Sadeq Kharazi, Iran’s former ambassador to France and the United Nations, who is both close to former President Mohammad Khatami and Supreme Leader Ayatollah Ali Khamenei, and brother to former Foreign Minister Kamal Kharazi, has claimed that “China and Russia’s entry into the nuclear negotiations was not to Iran’s benefit”.
In an interview with the Iranian Student News Agency published Friday 1 March, Kharazi stressed that he was against the addition of China and Russia from the outset.

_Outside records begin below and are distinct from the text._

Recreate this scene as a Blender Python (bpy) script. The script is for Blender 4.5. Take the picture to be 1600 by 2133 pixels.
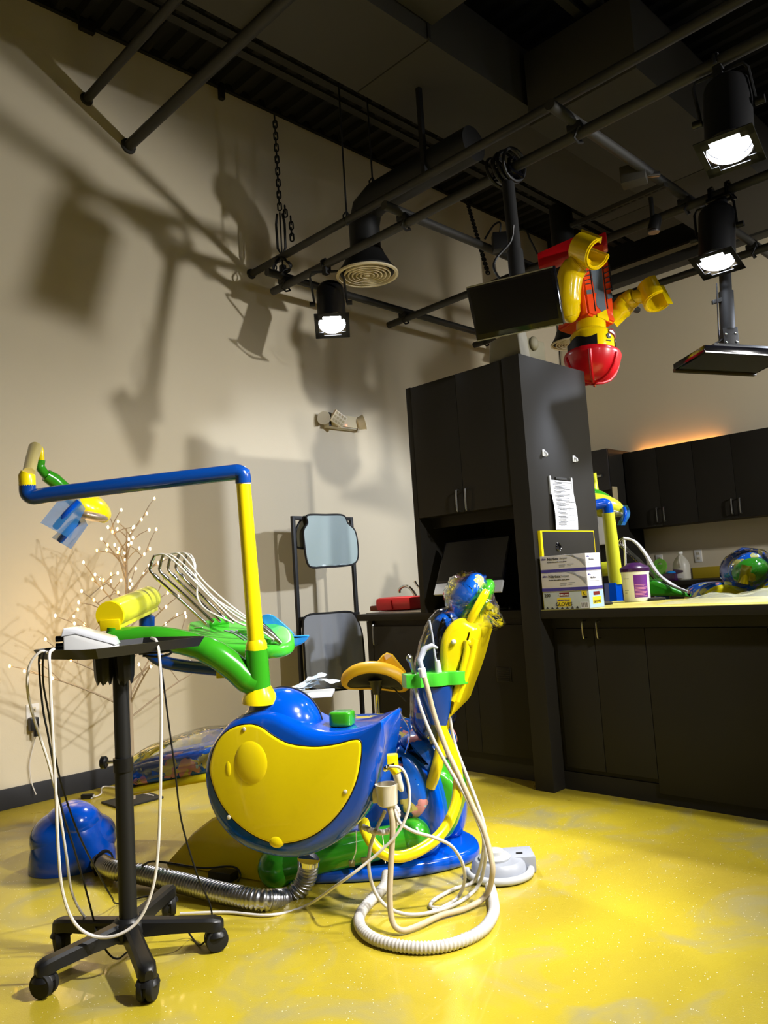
import bpy, bmesh, math, random
from mathutils import Vector, Matrix
V = Vector
random.seed(7)
for o in list(bpy.data.objects): bpy.data.objects.remove(o, do_unlink=True)
scene = bpy.context.scene
COL = scene.collection
PI = math.pi

# ------------------------------------------------------------------ camera
F_PX = 1631.0
CAM_H = 1.10
YAW, PITCH, ROLL = math.radians(44.894), math.radians(5.327), math.radians(-3.714)
_d = V((math.cos(PITCH)*math.sin(YAW), math.cos(PITCH)*math.cos(YAW), math.sin(PITCH)))
_r = V((math.cos(YAW), -math.sin(YAW), 0)); _u = _r.cross(_d)
CR = math.cos(ROLL)*_r + math.sin(ROLL)*_u
CU = -math.sin(ROLL)*_r + math.cos(ROLL)*_u
CO = V((0, 0, CAM_H))
cam_data = bpy.data.cameras.new('camera'); cam = bpy.data.objects.new('camera', cam_data); COL.objects.link(cam)
cam_data.sensor_fit = 'HORIZONTAL'; cam_data.sensor_width = 36.0; cam_data.lens = 36.0*F_PX/1600.0
cam_data.clip_start = 0.05; cam_data.clip_end = 100
mw = Matrix((CR, CU, -_d)).transposed().to_4x4(); mw.translation = CO
cam.matrix_world = mw
scene.camera = cam

# ------------------------------------------------------------------ world, lights, exposure
world = bpy.data.worlds.new('world'); scene.world = world; world.use_nodes = True
bg = world.node_tree.nodes['Background']; bg.inputs['Color'].default_value = (0.5, 0.5, 0.52, 1); bg.inputs['Strength'].default_value = 0.05
scene.view_settings.view_transform = 'Standard'; scene.view_settings.look = 'None'
scene.view_settings.gamma = 1.0; scene.view_settings.exposure = 0.36
scene.view_settings.use_curve_mapping = False

LP = [260, 130, 95, 450, 380, 280, 440, 460]
# ------------------------------------------------------------------ measuring helpers: a sight line met with a real plane
def ray(px, py): return CR*((px-800)/F_PX) - CU*((py-1066.5)/F_PX) + _d
def D(px, py, d): return CO + ray(px, py)*d
def Z(px, py, z): r = ray(px, py); return CO + r*((z-CAM_H)/r.z)
def X(px, py, x): r = ray(px, py); return CO + r*(x/r.x)
def Y(px, py, y): r = ray(px, py); return CO + r*(y/r.y)
def PL(px, py, p0, n): r = ray(px, py); return CO + r*((p0-CO).dot(n)/r.dot(n))
R0 = V((math.cos(YAW), -math.sin(YAW), 0)); F0 = V((math.sin(YAW), math.cos(YAW), 0)); UP = V((0, 0, 1))

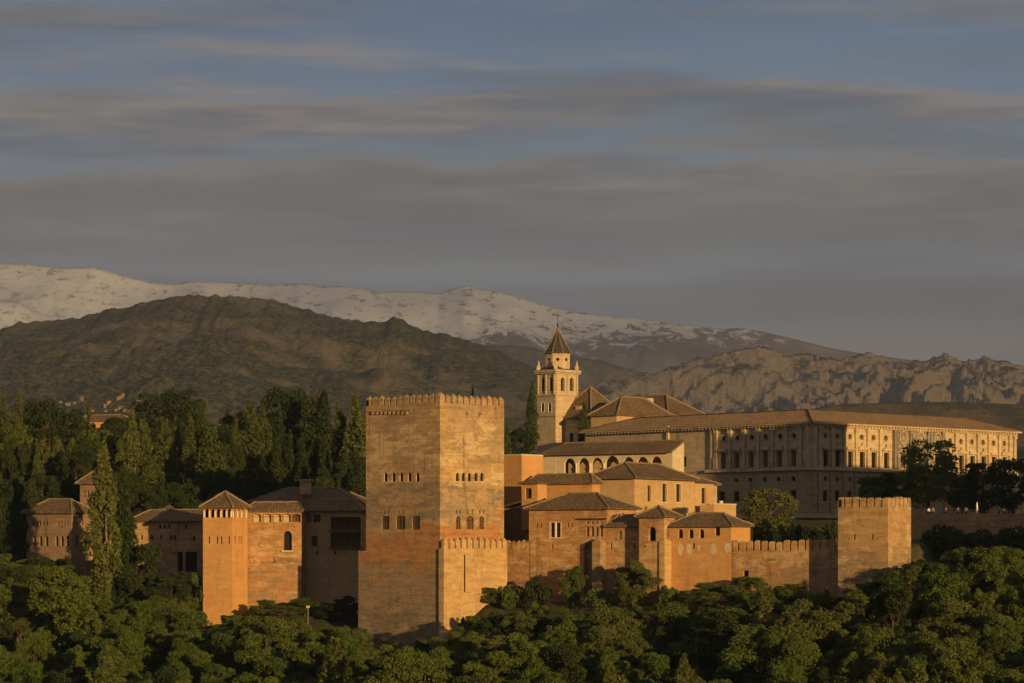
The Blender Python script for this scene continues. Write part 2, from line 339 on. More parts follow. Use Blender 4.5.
def window_mesh(w, h, depth, style, sur):
    key = (round(w*8), round(h*8), round(depth*10), style, sur)
    if key in WIN: return WIN[key]
    mb = MB(); pm, fm, bars = STY[style]; y = depth
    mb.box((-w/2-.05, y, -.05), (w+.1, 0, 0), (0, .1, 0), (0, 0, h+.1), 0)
    if bars >= 0:
        t = min(.09, w*.09)
        for x0 in (-w/2, w/2-t): mb.box((x0, y-.07, 0), (t, 0, 0), (0, .065, 0), (0, 0, h), 1)
        mb.box((-w/2, y-.06, h*.62), (w, 0, 0), (0, .055, 0), (0, 0, t), 1)
    if bars >= 1:
        mb.box((-t/2, y-.08, 0), (t, 0, 0), (0, .07, 0), (0, 0, h), 1)
    if bars == 2:
        for k in range(1, 4): mb.box((-w/2, y-.05, h*k/4), (w, 0, 0), (0, .045, 0), (0, 0, .06), 1)
    if sur == 'twin':
        mb.box((-.11, -.04, 0), (.22, 0, 0), (0, .3, 0), (0, 0, h), 2); sur_ = 'jamb'
    if sur in ('jamb', 'twin'):                        # pale stone surround and sill
        for x0 in (-w/2-.12, w/2+.003): mb.box((x0, -.05, -.02), (.117, 0, 0), (0, .12, 0), (0, 0, h+.12), 2)
        mb.box((-w/2, -.05, h+.003), (w, 0, 0), (0, .12, 0), (0, 0, .1), 2); mb.box((-w/2-.2, -.1, -.17), (w+.4, 0, 0), (0, .2, 0), (0, 0, .147), 2)
    if sur in ('pediment', 'flat', 'round_ped'):
        for x0 in (-w/2-.36, w/2+.003): mb.box((x0, -.24, -.02), (.357, 0, 0), (0, .3, 0), (0, 0, h+.3), 2)
        mb.box((-w/2-.1, -.12, h+.003), (w+.2, 0, 0), (0, .18, 0), (0, 0, .29), 2)
        mb.box((-w/2-.60, -.62, h+.303), (w+1.2, 0, 0), (0, .68, 0), (0, 0, .22), 2)
        a, b = -w/2-.60, w/2+.60; zt = h+.525
        if sur == 'pediment': pts = [(a, zt), (b, zt), (0, zt+.75)]
        elif sur == 'round_ped': pts = [(a, zt)]+[(b*math.cos(math.pi*i/8), zt+.7*math.sin(math.pi*i/8)) for i in range(1, 8)][::-1]; pts = [(b, zt)]+[(b*math.cos(math.pi*i/8), zt+.7*math.sin(math.pi*i/8)) for i in range(1, 8)]+[(a, zt)]
        else: pts = None
        if pts:
            f_, bk = [V3(x, -.56, z) for x, z in pts], [V3(x, .05, z) for x, z in pts]
            mb.face(f_, 2); mb.face(bk[::-1], 2)
            for i in range(len(pts)): j = (i+1) % len(pts); mb.face([f_[i], f_[j], bk[j], bk[i]], 2)
            mb.cbox((0, -.3, zt+.75), .3, .3, .4, 2)
        else:
            mb.box((-w/2-.2, -.40, zt), (w+.4, 0, 0), (0, .45, 0), (0, 0, .35), 2)
        mb.box((-w/2-.5, -.2, -.5), (w+1.0, 0, 0), (0, .26, 0), (0, 0, .47), 2)
    if sur == 'ring':
        N = 16; r0, r1 = w/2+.003, w/2+.16
        for i in range(N):
            a0, a1 = 2*math.pi*i/N, 2*math.pi*(i+1)/N
            P = lambda r, a, yy: V3(r*math.cos(a), yy, h/2+r*math.sin(a))
            mb.face([P(r0, a0, -.1), P(r0, a1, -.1), P(r1, a1, -.1), P(r1, a0, -.1)], 2)
            mb.face([P(r1, a0, -.1), P(r1, a1, -.1), P(r1, a1, .05), P(r1, a0, .05)], 2)
            mb.face([P(r0, a0, -.1), P(r0, a1, -.1), P(r0, a1, .3), P(r0, a0, .3)], 2)
    me = mb.mesh('window', [pm, fm, WHITE if sur in ('jamb', 'twin') else PSTONE]); WIN[key] = me; return me
def add_window(root, fc, h, name='window'):
    w, hh = h['s1']-h['s0'], h['z1']-h['z0']; dp = h.get('depth', .45)
    me = window_mesh(w, hh, dp-.03 if dp > .2 else dp, h.get('style', 'dark'), h.get('sur'))
    return inst(h.get('name', name), me, root, fc.at((h['s0']+h['s1'])/2, h['z0']), fc.ang)
MER = {}
def merlon_mesh(w, d, h, cap, mat):
    key = (round(w, 2), round(h, 2), cap, mat.name)
    if key in MER: return MER[key]
    mb = MB(); mb.box((-w/2, 0, -.02), (w, 0, 0), (0, d, 0), (0, 0, h+.02), 0, skip=(1,) if cap else ())
    if cap == 'point':
        e = .05; b = [(-w/2-e, -e, h), (w/2+e, -e, h), (w/2+e, d+e, h), (-w/2-e, d+e, h)]; top = (0, d/2, h+w*.55)
        for i in range(4): mb.face([b[i], b[(i+1) % 4], top])
        mb.face([V3(*p) for p in b[::-1]])
    if cap == 'round':
        N = 6; r = w/2
        pr = [(r*math.cos(math.pi*i/N), h+r*.7*math.sin(math.pi*i/N)) for i in range(N+1)]
        mb.face([(x, 0, z) for x, z in pr]); mb.face([(x, d, z) for x, z in pr[::-1]])
        for i in range(N): mb.face([(pr[i][0], 0, pr[i][1]), (pr[i][0], d, pr[i][1]), (pr[i+1][0], d, pr[i+1][1]), (pr[i+1][0], 0, pr[i+1][1])])
    MER[key] = mb.mesh('merlon', mat); return MER[key]
def merlons(root, fc, s0, s1, z, h, n, gap=.25, d=.6, cap='point', mat=None, edges=True):
    L = s1-s0; pitch = L/(n-gap) if edges else L/n; w = pitch*(1-gap)
    me = merlon_mesh(w, d, h, cap, mat)
    for i in range(n):
        inst('merlon', me, root, fc.at(s0+w/2+i*pitch, z+(rnd.random()-.5)*.08), fc.ang, (rnd.uniform(.86, 1.06), 1, rnd.uniform(.84, 1.06)))

def caps(mb, a, b, r=.16, mi=1):
    a, b = Vector(a), Vector(b); n = max(2, int((b-a).length/1.1))
    mb.tube([a.lerp(b, i/n)+V3(0, 0, .07*((i % 2)-.3)) for i in range(n+1)], [r*(.9+.3*rnd.random()) for _ in range(n+1)], 6, mi)
def hip_roof(root, A, B, C, D, ze, hr, mats, over=.55, ridge='auto', hipfrac=1.0, th=.22, cap_r=.15, name='roof', walltop=None):
    """A near, B left, C back, D right; eave height ze, rise hr."""
    A, B, C, D = [Vector((p[0], p[1], 0)) for p in (A, B, C, D)]
    u = (B-A).normalized(); v = (D-A).normalized(); LU, LV = (B-A).length, (D-A).length
    A2 = A-u*over-v*over; B2 = B+u*over-v*over; C2 = C+u*over+v*over; D2 = D-u*over+v*over
    E = [Vector((p.x, p.y, ze)) for p in (A2, B2, C2, D2)]
    LU += 2*over; LV += 2*over
    if ridge == 'auto': ridge = 'u' if LU >= LV else 'v'
    ctr = (E[0]+E[2])/2; zr = ze+hr
    if ridge == 'u':
        k = max(0, LU/2-LV/2*hipfrac); r0 = V3(*(ctr-u*k).xy, zr); r1 = V3(*(ctr+u*k).xy, zr)
        fs = [(E[0], E[1], r1, r0), (E[1], E[2], r1), (E[2], E[3], r0, r1), (E[3], E[0], r0)]; hips = [(E[0], r0), (E[3], r0), (E[1], r1), (E[2], r1), (r0, r1)]
    else:
        k = max(0, LV/2-LU/2*hipfrac); r0 = V3(*(ctr-v*k).xy, zr); r1 = V3(*(ctr+v*k).xy, zr)
        fs = [(E[0], E[1], r0), (E[1], E[2], r1, r0), (E[2], E[3], r1), (E[3], E[0], r0, r1)]; hips = [(E[0], r0), (E[1], r0), (E[2], r1), (E[3], r1), (r0, r1)]
    mb = MB()
    for f in fs:
        f = [p for i, p in enumerate(f) if (p-f[i-1]).length > .01]
        # sagging old roof: split each slope in strips
        mb.face(f, 0)
    dn = V3(0, 0, -th)
    for i in range(4): mb.face([E[i], E[(i+1) % 4], E[(i+1) % 4]+dn, E[i]+dn], 0)
    mb.face([p+dn for p in E][::-1], 2)
    if mats[1] is not None:
        for a, b in hips:
            if (a-b).length > .3: caps(mb, a+V3(0, 0, .03), b+V3(0, 0, .03), cap_r)
    return mb.build(name, [mats[0], mats[1] or mats[0], WOOD], root)

def corner(px, Y): return Vector((X_(px, Y), Y, 0))
class B_:                                          # rectangular building seen corner-on
    def __init__(s, name, label, cat, px, Y, a, pxL, pxR, ytop, ybot, mat, L=(), Rr=(), LU=None, LV=None, root=None, zbot=None, group=None, part='wall', topcap=True, win='window'):
        a = R(a); u, v = (-math.cos(a), math.sin(a)), (math.sin(a), math.cos(a))
        s.A = corner(px, Y); s.fl, s.fr = Face(s.A, u, True), Face(s.A, v, False)
        s.LU = LU or s.fl.s(pxL); s.LV = LV or s.fr.s(pxR)
        s.zt = Z_(ytop, Y); s.zb = Z_(ybot, Y) if zbot is None else zbot
        s.B = s.A+s.fl.d*s.LU; s.D = s.A+s.fr.d*s.LV; s.C = s.B+s.fr.d*s.LV
        s.root = root or thing(name, label, cat, (s.A.x, s.A.y, s.zb), group)
        mb = MB(); hl = [hole_px(s.fl, h) for h in L]; hr = [hole_px(s.fr, h) for h in Rr]
        hl = facewall(mb, s.fl, 0, s.LU, s.zb, s.zt, hl); hr = facewall(mb, s.fr, 0, s.LV, s.zb, s.zt, hr)
        for p, q in ((s.B, s.C), (s.C, s.D)):
            mb.face([V3(p.x, p.y, s.zb), V3(q.x, q.y, s.zb), V3(q.x, q.y, s.zt), V3(p.x, p.y, s.zt)])
        if topcap: mb.face([V3(p.x, p.y, s.zt) for p in (s.A, s.D, s.C, s.B)])
        s.wall = mb.build(part, mat, s.root)
        for fc, hs in ((s.fl, hl), (s.fr, hr)):
            for h in hs:
                if h.get('style') != 'none': add_window(s.root, fc, h, win)
    def roof(s, hr, mats=None, **k):
        return hip_roof(s.root, s.A, s.B, s.C, s.D, s.zt+.02, hr, mats or (TILE, CAPT), **k)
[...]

He claimed he had held the view that “the entry of putatively friendly countries like China and Russia, not only will not be to our benefit, but will turn Iran into a means for bargaining between Russia and China with the West…and will result in the reduction of Iran’s deterrent power”.
He continued, “the time we had discussions with America…they apologised for the coup against the legal government of the late Dr. [Mohammad] Mosaddegh and sought absolution for their imperialist behaviour and released Iran’s money. Today it has reached a point where the gentlemen put forward negotiations to pre-empt a military attack. This is a real decline”.
Kharazi also rebutted the prospect of adding Turkey and Saudi Arabia to the current P5+1 group, saying that neither of these countries has sufficient “capacity” for the task.
Regarding the recent negotiations in Kazakhstan he stated Iran “must not pursue a superior position” but rather “we must pursue a win-win game”.